The International Maritime Organization (IMO) has given shipowners until January 2021 to incorporate cyber risk management into ship safety protocols, and as navigational security is likely to play a central role in these measures, so in the coming years protection against spoofing is likely to become a matter of regulatory compliance, rather than simply operational risk management.

Working together to tackle the GPS spoofing threat

The human element is obviously a vital component of any cybersecurity strategy, and onboard a ship this factor is particularly pronounced. While technology can do much of the heavy lifting, without cyber-savvy humans at the helm, basic vulnerabilities will remain. Pen Test Partners noted in its investigation that some vessel satellite communication terminals were still using default username and password credentials.

Training courses on maritime cybersecurity are increasingly prevalent in the industry, and can simulate cases of spoofing to run through the recommended actions to take.
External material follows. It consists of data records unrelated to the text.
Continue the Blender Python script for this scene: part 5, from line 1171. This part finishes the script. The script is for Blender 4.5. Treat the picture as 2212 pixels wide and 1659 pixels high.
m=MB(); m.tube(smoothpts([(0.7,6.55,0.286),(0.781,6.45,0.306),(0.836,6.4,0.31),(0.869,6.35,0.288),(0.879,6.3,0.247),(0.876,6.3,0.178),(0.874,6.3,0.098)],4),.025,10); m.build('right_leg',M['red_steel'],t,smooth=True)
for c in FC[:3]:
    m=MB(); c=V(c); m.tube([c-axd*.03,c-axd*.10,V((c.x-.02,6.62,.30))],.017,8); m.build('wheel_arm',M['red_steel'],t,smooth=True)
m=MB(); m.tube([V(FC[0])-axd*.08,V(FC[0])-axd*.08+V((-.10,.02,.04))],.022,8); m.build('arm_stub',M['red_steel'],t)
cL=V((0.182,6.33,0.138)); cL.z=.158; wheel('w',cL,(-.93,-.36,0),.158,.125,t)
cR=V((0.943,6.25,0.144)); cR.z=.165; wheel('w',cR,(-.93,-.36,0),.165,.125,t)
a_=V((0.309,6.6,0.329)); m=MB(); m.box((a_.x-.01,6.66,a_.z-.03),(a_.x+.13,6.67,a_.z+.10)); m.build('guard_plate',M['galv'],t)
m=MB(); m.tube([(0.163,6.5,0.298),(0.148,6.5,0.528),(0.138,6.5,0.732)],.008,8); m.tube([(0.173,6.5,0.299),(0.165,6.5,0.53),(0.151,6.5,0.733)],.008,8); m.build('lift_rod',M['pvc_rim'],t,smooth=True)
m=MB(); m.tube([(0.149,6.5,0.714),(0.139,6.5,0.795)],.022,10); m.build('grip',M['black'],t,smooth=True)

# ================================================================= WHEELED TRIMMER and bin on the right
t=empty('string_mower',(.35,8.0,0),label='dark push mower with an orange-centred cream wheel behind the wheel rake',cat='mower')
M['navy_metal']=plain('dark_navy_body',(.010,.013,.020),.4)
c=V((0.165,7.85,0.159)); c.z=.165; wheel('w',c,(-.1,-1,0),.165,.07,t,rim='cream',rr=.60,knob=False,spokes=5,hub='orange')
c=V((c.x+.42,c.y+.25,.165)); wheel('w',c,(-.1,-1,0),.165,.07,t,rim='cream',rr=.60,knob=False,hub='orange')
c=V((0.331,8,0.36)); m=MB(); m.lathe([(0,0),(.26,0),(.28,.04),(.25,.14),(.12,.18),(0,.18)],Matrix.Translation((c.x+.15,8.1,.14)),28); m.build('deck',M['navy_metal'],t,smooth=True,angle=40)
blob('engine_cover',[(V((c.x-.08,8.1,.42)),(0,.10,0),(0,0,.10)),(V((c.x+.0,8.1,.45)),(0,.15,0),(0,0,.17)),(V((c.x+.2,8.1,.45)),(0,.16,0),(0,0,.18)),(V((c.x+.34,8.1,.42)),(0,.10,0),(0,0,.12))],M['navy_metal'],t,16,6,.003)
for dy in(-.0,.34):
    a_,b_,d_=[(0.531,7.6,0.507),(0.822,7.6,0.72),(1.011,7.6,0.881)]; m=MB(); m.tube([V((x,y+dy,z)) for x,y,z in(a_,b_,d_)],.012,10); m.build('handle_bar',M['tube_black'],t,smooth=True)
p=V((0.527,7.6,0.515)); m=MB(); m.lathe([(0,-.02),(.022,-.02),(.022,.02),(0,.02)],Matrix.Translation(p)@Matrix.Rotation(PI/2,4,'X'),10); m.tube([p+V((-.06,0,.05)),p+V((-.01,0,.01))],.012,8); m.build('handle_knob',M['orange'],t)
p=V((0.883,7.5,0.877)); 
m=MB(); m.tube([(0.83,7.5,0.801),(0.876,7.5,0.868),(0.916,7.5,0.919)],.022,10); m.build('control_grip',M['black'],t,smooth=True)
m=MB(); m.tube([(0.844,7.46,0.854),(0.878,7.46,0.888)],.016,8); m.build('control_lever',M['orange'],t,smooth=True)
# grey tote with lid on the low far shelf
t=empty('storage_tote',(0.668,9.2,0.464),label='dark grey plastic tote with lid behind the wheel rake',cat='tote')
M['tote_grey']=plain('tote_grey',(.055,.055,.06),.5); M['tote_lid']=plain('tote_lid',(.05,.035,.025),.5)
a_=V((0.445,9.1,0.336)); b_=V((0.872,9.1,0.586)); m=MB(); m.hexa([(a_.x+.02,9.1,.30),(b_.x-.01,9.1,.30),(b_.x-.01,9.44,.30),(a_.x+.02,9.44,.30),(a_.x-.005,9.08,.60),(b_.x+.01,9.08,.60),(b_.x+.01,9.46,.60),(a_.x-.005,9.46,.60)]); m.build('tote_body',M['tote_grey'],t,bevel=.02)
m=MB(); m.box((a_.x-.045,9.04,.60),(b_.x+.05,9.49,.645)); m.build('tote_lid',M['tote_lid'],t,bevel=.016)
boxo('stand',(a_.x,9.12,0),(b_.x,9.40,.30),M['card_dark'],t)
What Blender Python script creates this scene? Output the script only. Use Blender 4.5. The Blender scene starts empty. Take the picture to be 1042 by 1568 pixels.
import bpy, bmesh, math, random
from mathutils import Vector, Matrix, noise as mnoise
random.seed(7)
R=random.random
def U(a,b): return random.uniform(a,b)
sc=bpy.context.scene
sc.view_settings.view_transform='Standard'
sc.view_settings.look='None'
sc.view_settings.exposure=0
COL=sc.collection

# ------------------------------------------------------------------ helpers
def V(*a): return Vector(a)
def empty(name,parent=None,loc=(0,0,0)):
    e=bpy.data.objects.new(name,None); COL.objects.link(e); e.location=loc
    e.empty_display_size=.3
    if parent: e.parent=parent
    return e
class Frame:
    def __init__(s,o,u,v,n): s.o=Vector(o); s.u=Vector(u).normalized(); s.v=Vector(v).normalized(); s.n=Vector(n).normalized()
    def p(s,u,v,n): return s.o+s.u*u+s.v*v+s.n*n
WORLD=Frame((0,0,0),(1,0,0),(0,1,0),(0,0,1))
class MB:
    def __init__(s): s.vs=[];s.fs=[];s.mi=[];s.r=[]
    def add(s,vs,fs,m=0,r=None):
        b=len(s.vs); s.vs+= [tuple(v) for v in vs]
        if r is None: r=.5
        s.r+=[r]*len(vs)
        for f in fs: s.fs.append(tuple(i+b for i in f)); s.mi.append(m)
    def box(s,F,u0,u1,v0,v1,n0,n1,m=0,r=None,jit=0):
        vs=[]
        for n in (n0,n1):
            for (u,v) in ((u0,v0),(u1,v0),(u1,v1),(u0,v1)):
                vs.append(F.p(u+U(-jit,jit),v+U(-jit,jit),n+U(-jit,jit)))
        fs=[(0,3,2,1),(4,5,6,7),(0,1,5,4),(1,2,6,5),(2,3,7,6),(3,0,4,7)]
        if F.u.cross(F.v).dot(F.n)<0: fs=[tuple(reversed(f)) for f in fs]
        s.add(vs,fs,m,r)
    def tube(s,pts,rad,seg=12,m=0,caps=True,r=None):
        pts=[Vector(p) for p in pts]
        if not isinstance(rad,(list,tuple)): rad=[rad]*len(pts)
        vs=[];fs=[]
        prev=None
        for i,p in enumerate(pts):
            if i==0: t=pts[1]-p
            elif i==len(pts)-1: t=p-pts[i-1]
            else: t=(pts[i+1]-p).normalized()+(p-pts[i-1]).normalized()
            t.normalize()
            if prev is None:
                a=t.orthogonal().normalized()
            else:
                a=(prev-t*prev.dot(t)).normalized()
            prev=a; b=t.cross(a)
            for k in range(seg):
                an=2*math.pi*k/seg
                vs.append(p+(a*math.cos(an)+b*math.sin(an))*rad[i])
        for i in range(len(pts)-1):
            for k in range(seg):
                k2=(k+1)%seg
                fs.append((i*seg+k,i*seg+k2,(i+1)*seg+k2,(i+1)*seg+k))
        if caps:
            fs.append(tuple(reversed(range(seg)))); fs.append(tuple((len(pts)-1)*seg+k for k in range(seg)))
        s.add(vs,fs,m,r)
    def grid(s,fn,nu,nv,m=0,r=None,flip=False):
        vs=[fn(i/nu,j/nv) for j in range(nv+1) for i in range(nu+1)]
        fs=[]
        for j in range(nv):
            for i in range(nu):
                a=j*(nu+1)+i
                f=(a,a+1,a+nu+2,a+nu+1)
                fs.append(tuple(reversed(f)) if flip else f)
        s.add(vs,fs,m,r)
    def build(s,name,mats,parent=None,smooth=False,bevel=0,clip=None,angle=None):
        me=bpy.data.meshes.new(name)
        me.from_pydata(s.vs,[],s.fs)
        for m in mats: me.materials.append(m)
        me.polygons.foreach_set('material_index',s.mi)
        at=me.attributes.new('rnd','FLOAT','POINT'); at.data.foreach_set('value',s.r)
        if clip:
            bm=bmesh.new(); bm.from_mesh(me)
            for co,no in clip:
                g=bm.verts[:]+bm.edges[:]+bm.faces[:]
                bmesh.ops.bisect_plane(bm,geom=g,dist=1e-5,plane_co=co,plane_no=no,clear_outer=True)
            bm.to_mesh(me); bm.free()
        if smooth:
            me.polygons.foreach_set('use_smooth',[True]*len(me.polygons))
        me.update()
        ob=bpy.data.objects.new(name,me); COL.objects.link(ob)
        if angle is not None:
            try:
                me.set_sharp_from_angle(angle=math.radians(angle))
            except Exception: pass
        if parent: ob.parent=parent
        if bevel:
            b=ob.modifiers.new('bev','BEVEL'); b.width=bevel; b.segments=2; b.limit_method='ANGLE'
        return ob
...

Best-practice guides are also becoming more common; the UK National Cyber Security Centre published a code of practice for ship cybersecurity in 2017.

One potential barrier to the shipping industry dealing effectively with the spoofing threat is the general veil of secrecy that hangs over the risk.

“It usually doesn’t get published if a shipping company has been spoofed,” say Mit. “It’s bad branding for the company and it’s something they want to keep under cover. They can tell us this in closed calls, but usually it’s not something you go public with. In the maritime industry the competitiveness creates a situation in which they don’t share. By not sharing, they’re actually slowing down the entire industry in being prepared for such risks. If there was some kind of panel or committee, with closed doors, where all those companies could really discuss the types of threats they’re dealing with without risking their brand image, that would be ideal.”

The approaching prospect of autonomous and semi-autonomous ship technology raises the stakes in terms of cyber security, especially with regards to onboard navigation systems. One way or another, the spoofing threat will have to be dealt with definitively before the industry entrusts ship navigation to automated systems or remote operators.

“We should really keep a close eye on the maritime industry in 2019,” concludes Mit. “It’s a monumental year, because right now it seems like all the major players are pursuing semi-autonomous and autonomous ships. Since GNSS is a core technology in every single autonomous ship that I’ve read about or have been told about, we should all wait and think about if this is something we’re really ready to release into the ocean. You cannot save an autonomous ship if it’s completely controlled by a malicious actor. It should be a very slow process and it should only be done when we’re almost 100% sure it’s cyber-secure.”